Who is Salome? About our name.

Salome is a female, Hebrew name derived from the word Shalom: Peace

There are several namesakes for The Salome Institute within mythology and the field of depth psychology:

Salome from Carl Jung's Red Book
Arguably the most central figure in Jung's visions that would come to make up the Red Book, Salome was initially a terrifying figure to him. Jung came to understand that Salome was his own sister, his Soul. She was his pleasure, his Eros that had gone so neglected throughout his adult life; she was the quality of life that balanced his intellectual pursuits and thinking function. By reengaging with Salome, Jung was able to come back to life in the external world. The revivification of his life that came from this resurrection of Salome serves as the basis of our understanding of what our world needs now.

Salome and the Apparition of the Baptist's Head, watercolor by Gustave Moreau

Salome and the Apparition of the Baptist's Head, watercolor by Gustave Moreau

Salome of the Bible. There are actually two. The most culturally known Salome is never mentioned in the Bible but is blamed for the beheading of St. John the Baptist and is considered widely to be a temptress or whore. She is the namesake for Jung's Salome in The Red Book. As Jung came to understand about his own soul figure, the historical reputation of this Salome requires serious reexamination and revision.
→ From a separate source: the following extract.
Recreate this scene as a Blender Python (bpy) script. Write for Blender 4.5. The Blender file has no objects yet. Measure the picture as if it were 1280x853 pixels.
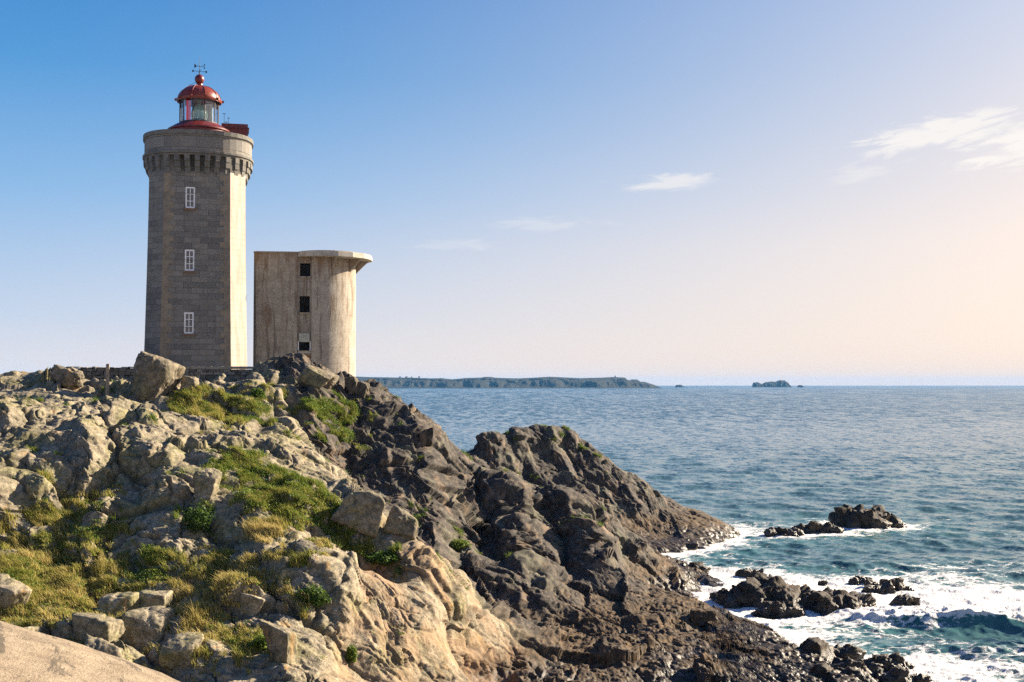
import bpy, bmesh, math, random
import numpy as np
from mathutils import Vector, Matrix, noise as mnoise

rng = np.random.default_rng(7)
random.seed(7)
PI = math.pi
sc = bpy.context.scene
col = sc.collection
F32 = np.float32

# ------------------------------------------------------------------ camera
FPX = 1500.0                     # focal length in photo pixels (1280 wide)
CAMZ = 18.0                      # eye height above the sea
HOR = 480.3
PITCH = math.atan((HOR - 426.5) / FPX)
cam_d = bpy.data.cameras.new('camera'); cam = bpy.data.objects.new('camera', cam_d); col.objects.link(cam)
cam_d.sensor_width = 36.0; cam_d.lens = 36.0 * FPX / 1280.0
cam_d.clip_start = 0.1; cam_d.clip_end = 90000
cam.location = (0, 0, CAMZ); cam.rotation_euler = (PI / 2 + PITCH, 0, 0)
sc.camera = cam
CP, SP = math.cos(PITCH), math.sin(PITCH)

def at(u, v, Y):
    """world point at forward distance Y on the ray of photo pixel (u, v)"""
    a = (u - 640.0) / FPX; b = (426.5 - v) / FPX
    fy = CP - b * SP; fz = SP + b * CP
    k = Y / fy
    return (a * k, Y, CAMZ + fz * k)

def project(x, y, z):
    z = z - CAMZ
    d = y * CP + z * SP
    h = -y * SP + z * CP
    return 640 + FPX * x / d, 426.5 - FPX * h / d, d

# ------------------------------------------------------------------ numpy noise
def hash3(ix, iy, iz, seed):
    u = np.uint32
    h = ix.astype(u) * u(374761393) + iy.astype(u) * u(668265263) + iz.astype(u) * u(2246822519) + u(seed * 974711)
    h = (h ^ (h >> u(13))) * u(1274126177)
    h = (h ^ (h >> u(16))) * u(2246822519)
    return h ^ (h >> u(15))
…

From an alternate historical reading, Salome was a young woman without power of her own, dancing on demand for an all-powerful King. On the instruction of Salome's mother (herself socially powerless), Salome asked the King for the head of John the Baptist. Blinded by his lasciviousness, the king acted irrationally, ordering the murder of a beloved prophet. After allowing his sexual desire to override his responsibility as King, and not being able to admit his own wrongdoing, he blamed the woman who used his own weakness against him.

The historical depiction of a king's command of a young, socially powerless, and trapped woman to dance like a marionette is a classic shift of blame in patriarchal consciousness that must be rectified. We hope at the Salome Institute to redeem the image and history of this story of Salome. Her reputation has been tarnished for far too long.

The Three Marys at the Tomb, attributed to Hubert van Eyck. Museum Boijmans Van Beuningen

The Three Marys at the Tomb, attributed to Hubert van Eyck. Museum Boijmans Van Beuningen

Saint Salome - the only Salome who was named in the Bible was present at the crucifixion and resurrection of Jesus. This is Saint Salome. In the Roman Catholic tradition, she is one of the Three Marys who were present at the resurrection of Jesus. Varying accounts also name her as the sister or cousin of Mother Mary, and place her at the birth of Jesus, providing his first bath along with a midwife.

While some accounts also name her as the mother of two of the Apostles of Jesus, James and John, in the non-canonical Greek Gospel of Egyptians and Gospel of Thomas, she appears as a disciple of Jesus herself. These Gnostic texts suggest that she was unmarried and did not have children.

Salome asks Jesus: "How long will people die?" Jesus responds: "So long as women bear children." Later Jesus says to Salome: "I have come to destroy the works of the female." To this Salome replies, "Then I have done well in not bringing forth." These Gnostic works explore the feminine and masculine, with Jesus teaching the potential for oneness beyond duality. In the Gospel of Thomas, Salome asks Jesus: "Who are you, man?" Jesus replies, "I am he who exists from the undivided." 

Lou Andreas Salome  -  an esteemed psychoanalyst, intellectual, author, and pioneer whose work and life has not received the attention it deserves. She was also a close companion and collaborator of Rilke, Freud, and Nietzsche. 

Salome Wilhelm - author and researcher, wife of Chinese translator and scholar Richard Wilhelm and mother of scholar Helmut Wilhelm. Very little is known about her life and contributions, though she penned a biography of her husband and contributed to his work.